As the jackpot for the Powerball lottery approaches $1.9 billion, millions of Americans will continue to buy tickets, hoping to match all six winning numbers and become rich. But this popular form of gambling has a dark side, as it often disproportionately impacts low-income and minority groups.
Lottery games are a fixture of American culture, with people spending upward of $100 billion on them in 2021 alone. But is it worth the trade-off to those who have less money to begin with? That’s a question that deserves some serious consideration.
States use the proceeds of their lotteries for a variety of purposes. They can be used to help fund public education systems, for example, and many states have started promoting these programs in neighborhoods that are disproportionately low-income and predominantly Black or Latino. In those communities, people are often pushed into buying more tickets because they think that this is a quick way to build wealth and pay for things such as college tuition, researchers say.
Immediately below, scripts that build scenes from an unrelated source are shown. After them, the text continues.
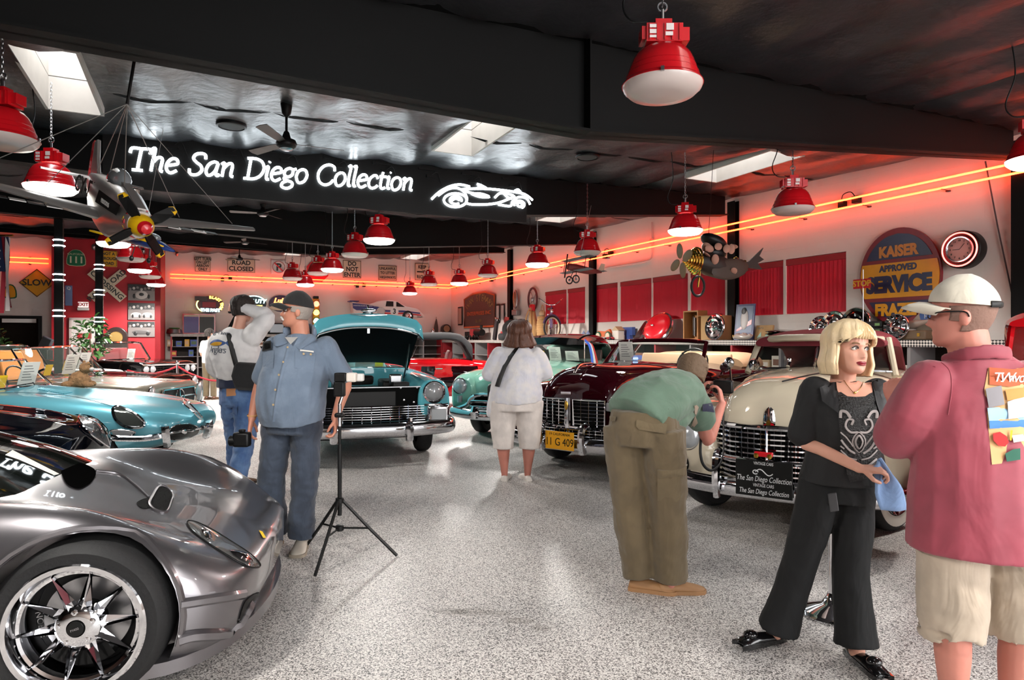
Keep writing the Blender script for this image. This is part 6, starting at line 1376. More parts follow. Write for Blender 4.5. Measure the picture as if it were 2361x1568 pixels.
# ---------------------------------------------------------------- woman in white, seen from behind
p3 = person('woman in white printed top and cropped trousers seen from behind with black strap', (.045,6.95,0))
J = dict(pelvis=(0,0,.85), chest=(.02,0,1.2), neck=(.03,.0,1.40), head=(.035,.02,1.555), sl=(-.2,0,1.33), sr=(.24,0,1.33), el=(-.275,.02,1.13), wl=(-.13,.24,1.06), er=(.31,.02,1.13), wr=(.17,.24,1.06), hl=(-.145,0,.80), hr=(.14,0,.80), kl=(-.14,-.01,.44), kr=(.137,-.01,.44), al=(-.125,.0,.085), ar=(.12,.0,.085))
m = body_base(MB(), J, 1.12); Mh = headmat((.035,.03,1.55), R(175), R(-10)); m.join(head(MB()).xf(Mh)); hand(m, J['wl'],(.5,.8,.1),(.6,-.4,0), side=1); hand(m, J['wr'],(-.5,.8,.1),(-.6,-.4,0), side=-1)
for s in 'lr': limb(m, cl([(J['k' + s],.07,.07),(V(J['k' + s]).lerp(V(J['a' + s]),.35) + V((0,.0,0)),.068,.07),(V(J['k' + s]).lerp(V(J['a' + s]),.8),.045,.047),(J['a' + s],.038,.042)]))
fuse(m, 'body', SK3, p3, vox=.008, it=3)
hr_ = hair_shell(p3, Mh, mat('brown_hair', (92,52,32), rough=.5, bump=.3, bscale=60, vary=.3, vscale=30),-.05, lambda t: .6, puff=.022, flare=.09, wave=.006, top=.012, th=.03)
WHT = cloth('white_print_top', (226,222,222),5,.4, alt=(214,213,222))
m = MB(); limb(m, cl([((-.0,.0,.84),.285,.24),((.0,-.01,.95),.278,.238),((.01,.0,1.06),.262,.205),((.02,0,1.17),.268,.19),((.02,0,1.28),.252,.16),((.025,0,1.365),.18,.11),((.03,0,1.42),.085,.08)]), round_=False)
limb(m, cl([((-.27,.03,.70),.05,.09),((-.24,.02,.85),.06,.14),((-.2,.0,1.0),.06,.12)]))
sleeve(m, (-.17,0,1.32),(-.28,.03,1.12),.095,.088,(-.235,.0,1.22),.09); sleeve(m, (.21,0,1.32),(.31,.03,1.12),.095,.088,(.27,0,1.22),.09)
t3 = fuse(m, 'top', WHT, p3, vox=.011, it=5, wr=.008, wsc=(7,7,9), seed=2); b3 = bvh_of(t3.data)
m = MB(); sleeve(m, (-.28,.03,1.13),(-.15,.22,1.06),.083,.06); sleeve(m, (.31,.03,1.13),(.19,.22,1.06),.083,.06); fuse(m, 'sheer_sleeves', cloth('sheer_sleeve', (226,200,192),7,.2), p3, vox=.011, it=3)
WTR = cloth('white_trousers', (222,212,206),5,.3)
fuse(pants_mesh(J, ((.0,.0,.93),.25,.21),.268,.225,(.152,.136,.12,.112,.114), {'pl': V((-.14,-.01,.335)), 'pr': V((.135,-.01,.335))}), 'cropped_trousers', WTR, p3, vox=.011, it=4, wr=.006, wsc=(8,8,6), seed=6)
WSH = mat('white_clog', (226,218,210), rough=.5)
shoe(p3,(-.125,-.03,0), R(172), WSH, WSH, L=.26, h=.06); shoe(p3,(.125,-.03,0), R(195), WSH, WSH, L=.26, h=.06)
bg = thing('shoulder_bag', 'black shoulder bag strap crossing the back of the woman in white', 'bag', (.045,6.95,0)); st_ = []
for (u, v) in ((1203,792),(1190,805),(1176,824),(1164,845),(1155,868),(1148,892)):
 h, n = pix_hit(b3, car_matrix(p3).inverted(), u, v); st_.append(h + n * .012)
MB().tube(st_, .05,6, hint=(1,0,.5), flat=.15).build('strap', BLACK, bg); MB().bx(-.31,-.2,.12,.3,.78,1.0).build('pouch', BLACK, bg, bevel=.03)
# ---------------------------------------------------------------- man bending to photograph the cream car
p4 = person('bending man in green polo shirt and khaki cargo trousers photographing the cream car', (.84,3.86,0))
J = dict(pelvis=(-.075,0,.99), chest=(.17,.24,1.155), neck=(.30,.38,1.215), head=(.335,.45,1.255), sl=(.08,.45,1.17), sr=(.30,.20,1.13), el=(.2,.68,.93), wl=(.46,.66,1.08), er=(.40,.30,.845), wr=(.545,.47,1.06), hl=(-.165,.07,.93), hr=(.035,-.07,.93), kl=(-.135,.05,.5), kr=(.07,-.04,.5), al=(-.085,.04,.08), ar=(.085,-.02,.08))
m = body_base(MB(), J, 1.05); fdir = V((.45,.85,0)).normalized(); Mh = headmat((.345,.465,1.265), R(152), R(38)); m.join(head(MB()).xf(Mh))
hand(m, J['wr'],(-.1,.2,1),(-.6,.3,0), curl=.7, side=-1); hand(m, J['wl'],(.2,-.1,1),(.6,-.3,0), curl=.7, side=1)
fuse(m, 'body', SK3, p4, vox=.007, it=3)
hair_shell(p4, Mh, mat('short_brown_hair', (104,82,62), rough=.7, bump=.5, bscale=60),.24, lambda t: .6 if t > .6 else 1.5, puff=.008, top=.0, wave=.001, follow=True)
GRN = cloth('sage_green_cotton', (94,119,101),5,.4, alt=(102,128,110)); lat = V((.85,-.5,0)).normalized()
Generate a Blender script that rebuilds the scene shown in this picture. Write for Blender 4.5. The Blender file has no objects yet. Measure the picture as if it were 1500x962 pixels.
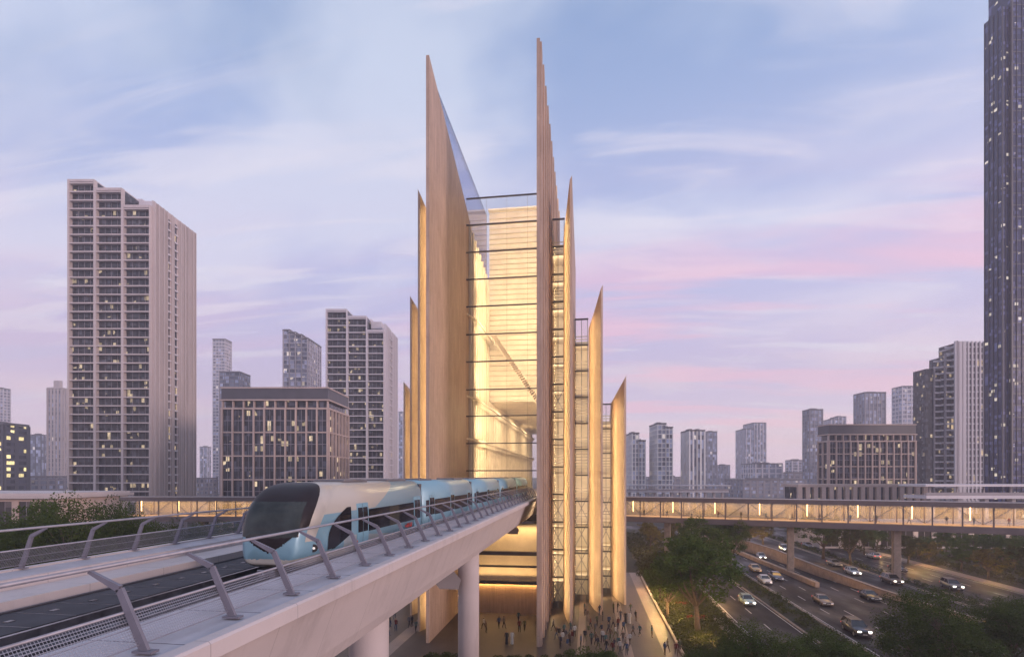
import bpy, bmesh, math, random
from mathutils import Vector, Matrix
rnd = random.Random(7)
S = bpy.context.scene
COL = S.collection
# ---------------------------------------------------------------- camera, sky, sun, exposure
F = 780.0; H = 21.0; TH = math.atan(110/780); CT = math.cos(TH); ST = math.sin(TH)
cam = bpy.data.cameras.new('camera'); camo = bpy.data.objects.new('camera', cam); COL.objects.link(camo)
camo.location = (0, 0, H); camo.rotation_euler = (math.radians(90), 0, TH)
cam.sensor_width = 36; cam.lens = 36*F/1500; cam.shift_y = (697-481)/1500; cam.clip_end = 9000; cam.clip_start = 0.1
S.camera = camo
S.view_settings.view_transform = 'Standard'; S.view_settings.look = 'None'
S.view_settings.exposure = 0.0; S.view_settings.gamma = 1
S.render.engine = 'CYCLES'
S.cycles.max_bounces = 6; S.cycles.diffuse_bounces = 3; S.cycles.glossy_bounces = 3
S.cycles.transparent_max_bounces = 16; S.cycles.volume_bounces = 2
S.cycles.sample_clamp_indirect = 4; S.cycles.use_denoising = True
S.cycles.caustics_reflective = False; S.cycles.caustics_refractive = False
SUN_AZ, SUN_EL = math.radians(72), math.radians(9)      # sun low to the right of the view
W = bpy.data.worlds.new('World'); S.world = W; W.use_nodes = True
def build_world():
    nt = W.node_tree; N = nt.nodes; L = nt.links
    for n in list(N): N.remove(n)
    out = N.new('ShaderNodeOutputWorld'); bg = N.new('ShaderNodeBackground'); L.new(bg.outputs[0], out.inputs[0])
    sky = N.new('ShaderNodeTexSky'); sky.sky_type = 'NISHITA'; sky.sun_disc = False
    sky.sun_elevation = math.radians(3); sky.sun_rotation = SUN_AZ
    geo = N.new('ShaderNodeNewGeometry')
    tc = N.new('ShaderNodeTexCoord'); sep = N.new('ShaderNodeSeparateXYZ'); L.new(tc.outputs['Generated'], sep.inputs[0])
    def M(op, a, b=None, c=None):
        m = N.new('ShaderNodeMath'); m.operation = op
        for i, v in enumerate((a, b, c)):
            if v is None: continue
            if hasattr(v, 'is_output'): L.new(v, m.inputs[i])
            else: m.inputs[i].default_value = v
        return m.outputs[0]
    def ramp(fac, stops, interp='EASE'):
        r = N.new('ShaderNodeValToRGB'); r.color_ramp.interpolation = interp
        e = r.color_ramp.elements
        e[0].position, e[0].color = stops[0][0], (*stops[0][1], 1)
        e[1].position, e[1].color = stops[-1][0], (*stops[-1][1], 1)
        for p, c in stops[1:-1]:
            x = e.new(p); x.color = (*c, 1)
        L.new(fac, r.inputs[0]); return r.outputs[0]
    def mix(f, a, b):
        m = N.new('ShaderNodeMix'); m.data_type = 'RGBA'
        if hasattr(f, 'is_output'): L.new(f, m.inputs[0])
        else: m.inputs[0].default_value = f
        for i, v in ((6, a), (7, b)):
            if hasattr(v, 'is_output'): L.new(v, m.inputs[i])
            else: m.inputs[i].default_value = (*v, 1)
        return m.outputs[2]
    z = M('MAXIMUM', sep.outputs[2], 0.0)
    base = ramp(z, [(0, (.80, .66, .84)), (.08, (.74, .60, .80)), (.20, (.62, .53, .79)), (.36, (.50, .54, .84)),
                    (.52, (.36, .47, .77)), (.68, (.23, .36, .64)), (1, (.22, .33, .60))], 'LINEAR')
    # cloud sheet: view direction projected on a high plane
    inv = M('DIVIDE', 1.0, M('ADD', z, 0.10))
    cx = M('MULTIPLY', sep.outputs[0], inv); cy = M('MULTIPLY', sep.outputs[1], inv)
    def cloud(sx, sy, scale, det, dist, off):
        cb = N.new('ShaderNodeCombineXYZ'); L.new(M('MULTIPLY', cx, sx), cb.inputs[0]); L.new(M('MULTIPLY', cy, sy), cb.inputs[1]); cb.inputs[2].default_value = off
        n = N.new('ShaderNodeTexNoise'); n.inputs['Scale'].default_value = scale; n.inputs['Detail'].default_value = det
        n.inputs['Roughness'].default_value = .5; n.inputs['Distortion'].default_value = dist
        L.new(cb.outputs[0], n.inputs['Vector']); return n.outputs[0]
    big = cloud(.55, .8, 1.1, 5, .5, 3.1)
    streak = cloud(.35, 1.3, 1.6, 6, .35, 9.2)
    f1 = ramp(big, [(.45, (0,)*3), (.60, (1,)*3)])
    f2 = ramp(streak, [(.45, (0,)*3), (.62, (1,)*3)])
    hi = ramp(z, [(0, (.74, .60, .76)), (.15, (.86, .66, .78)), (.30, (.82, .78, .93)), (.6, (.74, .80, .95)), (1, (.55, .62, .82))], 'LINEAR')
    c1 = mix(M('MULTIPLY', f1, .72), base, hi)
    wisp = cloud(.45, 1.9, 2.6, 9, .9, 41.3)
    f3 = M('MULTIPLY', ramp(wisp, [(.50, (0,)*3), (.68, (1,)*3)]), ramp(z, [(.03, (.25,)*3), (.25, (.6,)*3), (.8, (.35,)*3)]))
    c1 = mix(f3, c1, (.86, .82, .93))
    # pink glow low on the right
    right = N.new('ShaderNodeVectorMath'); right.operation = 'DOT_PRODUCT'; L.new(tc.outputs['Generated'], right.inputs[0])
    right.inputs[1].default_value = (math.sin(.45), math.cos(.45), 0.0)
    pk = M('MULTIPLY', ramp(right.outputs['Value'], [(.55, (.25,)*3), (.95, (1,)*3)]), f2)
    band = ramp(z, [(.02, (0,)*3), (.13, (.8,)*3), (.30, (1,)*3), (.44, (.12,)*3), (.6, (0,)*3)])
    c2 = mix(M('MULTIPLY', M('MULTIPLY', pk, band), .72), c1, (1.0, .55, .70))
    dk = cloud(.6, .9, 1.5, 5, .6, 21.7)
    fd = M('MULTIPLY', ramp(dk, [(.5, (0,)*3), (.7, (1,)*3)]), ramp(z, [(.3, (0,)*3), (.6, (.6,)*3)]))
    c3 = mix(fd, c2, (.30, .42, .66))
    # a little of the physical sky on top
    sc = N.new('ShaderNodeVectorMath'); sc.operation = 'SCALE'; sc.inputs[3].default_value = .06; L.new(sky.outputs[0], sc.inputs[0])
    ad = N.new('ShaderNodeVectorMath'); ad.operation = 'ADD'
    sb = N.new('ShaderNodeVectorMath'); sb.operation = 'SCALE'; sb.inputs[3].default_value = .97; L.new(c3, sb.inputs[0])
    L.new(sb.outputs[0], ad.inputs[0]); L.new(sc.outputs[0], ad.inputs[1])
    L.new(ad.outputs[0], bg.inputs[0]); bg.inputs[1].default_value = 0.98
build_world()
sl = bpy.data.lights.new('sun', 'SUN'); sl.energy = 2.0; sl.angle = math.radians(12); sl.color = (1, .74, .68)
so = bpy.data.objects.new('sun', sl); COL.objects.link(so)
sd = Vector((math.sin(SUN_AZ)*math.cos(SUN_EL), -.55*math.cos(SUN_EL), math.sin(SUN_EL)))
so.rotation_euler = sd.to_track_quat('Z', 'Y').to_euler()

# ---------------------------------------------------------------- helpers
def at(px, D, z=0.0):
    u = (px-750)/F*D
    return Vector((u*CT-D*ST, u*ST+D*CT, z))
def ground(px, py, z=0.0):
    return at(px, F*(H-z)/(py-697), z)
def hz(py, D): return H-(py-697)*D/F
def tag(o, label=None, cat=None, group=None, kind=None):
    if label: o['label'] = label
    if cat: o['category'] = cat
    if group: o['group'] = group
    if kind: o['kind'] = kind
    return o
def empty(name, loc=(0, 0, 0), rz=0.0):
    o = bpy.data.objects.new(name, None); COL.objects.link(o); o.location = loc; o.rotation_euler = (0, 0, rz)
    o.empty_display_size = .5; return o
class MB:
    def __init__(s): s.v = []; s.f = []; s.m = []
    def face(s, pts, mi=0):
        b = len(s.v); s.v += [tuple(p) for p in pts]; s.f.append(tuple(range(b, b+len(pts)))); s.m.append(mi)
    def box(s, x0, x1, y0, y1, z0, z1, mi=0, mat=None):
        b = len(s.v)
        vs = [(x, y, z) for z in (z0, z1) for y in (y0, y1) for x in (x0, x1)]
        if mat: vs = [tuple(mat @ Vector(v)) for v in vs]
        s.v += vs
        for q in ((0, 2, 3, 1), (4, 5, 7, 6), (0, 1, 5, 4), (2, 6, 7, 3), (0, 4, 6, 2), (1, 3, 7, 5)):
            s.f.append(tuple(b+i for i in q)); s.m.append(mi)
    def prism(s, poly, z0, z1, mi=0):
        """poly: xy list ccw; z1 a number or a list of top heights"""
        n = len(poly); b = len(s.v); t = z1 if isinstance(z1, (list, tuple)) else [z1]*n
        s.v += [(x, y, z0) for x, y in poly]+[(p[0], p[1], t[i]) for i, p in enumerate(poly)]
        for i in range(n):
            j = (i+1) % n; s.f.append((b+i, b+j, b+n+j, b+n+i)); s.m.append(mi)
        s.f.append(tuple(b+n+i for i in range(n))); s.m.append(mi)
        s.f.append(tuple(b+i for i in reversed(range(n)))); s.m.append(mi)
    def tube(s, pts, r, n=8, mi=0, caps=True):
        pts = [Vector(p) for p in pts]; rings = []
        rr = r if isinstance(r, (list, tuple)) else [r]*len(pts)
        for i, p in enumerate(pts):
            d = (pts[min(i+1, len(pts)-1)]-pts[max(i-1, 0)]).normalized()
            up = Vector((0, 0, 1)) if abs(d.z) < .9 else Vector((1, 0, 0))
            a = d.cross(up).normalized(); c = a.cross(d)
            b = len(s.v); rings.append(b)
            for k in range(n):
                t = 2*math.pi*k/n; s.v.append(tuple(p+a*math.cos(t)*rr[i]+c*math.sin(t)*rr[i]))
        for i in range(len(rings)-1):
            for k in range(n):
                j = (k+1) % n; s.f.append((rings[i]+k, rings[i]+j, rings[i+1]+j, rings[i+1]+k)); s.m.append(mi)
        if caps:
            s.f.append(tuple(rings[0]+k for k in range(n))); s.m.append(mi)
            s.f.append(tuple(rings[-1]+k for k in reversed(range(n)))); s.m.append(mi)
    def bar(s, a, b, w, h, mi=0):
        """rectangular bar between points, w sideways, h up"""
        a = Vector(a); b = Vector(b); d = (b-a).normalized()
        up = Vector((0, 0, 1)) if abs(d.z) < .95 else Vector((0, 1, 0))
        sx = d.cross(up).normalized()*w/2; sz = sx.normalized().cross(d)*h/2
        i = len(s.v)
        s.v += [tuple(p+q) for p in (a, b) for q in (-sx-sz, sx-sz, sx+sz, -sx+sz)]
        for q in ((0, 3, 2, 1), (4, 5, 6, 7), (0, 1, 5, 4), (1, 2, 6, 5), (2, 3, 7, 6), (3, 0, 4, 7)):
            s.f.append(tuple(i+k for k in q)); s.m.append(mi)
    def build(s, name, mats, parent=None, smooth=False, recalc=True):
        me = bpy.data.meshes.new(name); me.from_pydata(s.v, [], s.f)
        if not isinstance(mats, (list, tuple)): mats = [mats]
        for m in mats: me.materials.append(m)
        if len(mats) > 1: me.polygons.foreach_set('material_index', s.m)
        if recalc:
            bm = bmesh.new(); bm.from_mesh(me); bmesh.ops.recalc_face_normals(bm, faces=bm.faces); bm.to_mesh(me); bm.free()
        if smooth: me.polygons.foreach_set('use_smooth', [True]*len(me.polygons))
        me.update()
        o = bpy.data.objects.new(name, me); COL.objects.link(o)
        if parent: o.parent = parent
        return o
def copy_tree(o, parent=None):
    c = o.copy(); COL.objects.link(c)
    if parent: c.parent = parent
    for ch in list(o.children): copy_tree(ch, c)
    return c
def bevel(o, w, seg=2):
    m = o.modifiers.new('bevel', 'BEVEL'); m.width = w; m.segments = seg; m.limit_method = 'ANGLE'; return o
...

While critics point to a range of problems with state-run lotteries, there is one issue that has received particular attention: the disproportionate impact on poor and minority families. The word “lottery” comes from the Dutch noun lot, meaning fate, and in the 15th century, various towns held public lotteries to raise funds for town fortifications and the poor. By the late twentieth century, when a tax revolt was in full swing, politicians seized on lotteries as budgetary miracles that allowed them to maintain public services without raising taxes.